The police and the Kolkata Municipal Corporation (KMC) on Tuesday removed temporary shelters and stacked up materials from a stretch of pavement along CR Avenue, while hawkers were back on roads in New Market.
Police and KMC officials said Tuesday’s “anti-encroachment drive” on the pavement outside Yogajog Bhavan on CR Avenue was a part of regular drives across the city.
Eight persons who had set up shelters on the pavement were picked up in police vehicles and taken to a KMC-run shelter for the homeless at Latafat Hussain Road in Beleghata.
“We have several shelters for the homeless. There are over 900 beds in these shelters, which means as many adults can be accommodated in these shelters. Over 100 beds are lying vacant,” said the official.
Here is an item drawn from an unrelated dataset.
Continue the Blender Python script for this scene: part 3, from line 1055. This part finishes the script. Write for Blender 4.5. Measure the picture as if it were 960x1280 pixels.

The official said in his experience many of the evicted people refuse to stay in the shelters and leave those.
Street dwellers in Ballygunge, where a similar anti-encroachment drive was conducted, had earlier told this newspaper that their livelihood as waste pickers or domestic helps revolves around the area where they live and if the government offered them a shelter several kilometers away, it was not possible for them to shift.
An officer of Bowbazar police station told Metro that besides the hutments, several small pieces of wood, plastic sheets and some garments were seized from the stretch.
“The entry and exit to Yogayog Bhavan on Chittaranjan Avenue (the regional headquarters of India Post) had shrunk because of the people encroaching the footpath,” said the officer.
A civic body official said India Post had written to both the KMC and the police, requesting that the stretch of the footpath be cleared. “The drive was conducted after we received a request from India Post,” said the official.
The cleared pavement also meant that pedestrians could now walk on the footpath instead of coming down on the busy CR Avenue.
While the police and KMC cleared the footpath along CR Avenue, New Market presented a different story. Hawkers had again set up stalls on the road, violating rules framed by the state government.
A walk through New Market on Tuesday afternoon showed that several stalls had been set up on Bertram Street and a few on Humayun Place.
The street vending rules framed by the state government and notified in 2018 prohibited hawkers from setting up stalls on roads. The rules said hawkers can set up stalls within one-third of the width of a pavement. The rest of the sidewalk has to be kept free for pedestrians. It also barred hawkers from using tarpaulins or flammable substances in the stalls.
Recently, feuds over setting up stalls on the roads have led to clashes between hawkers.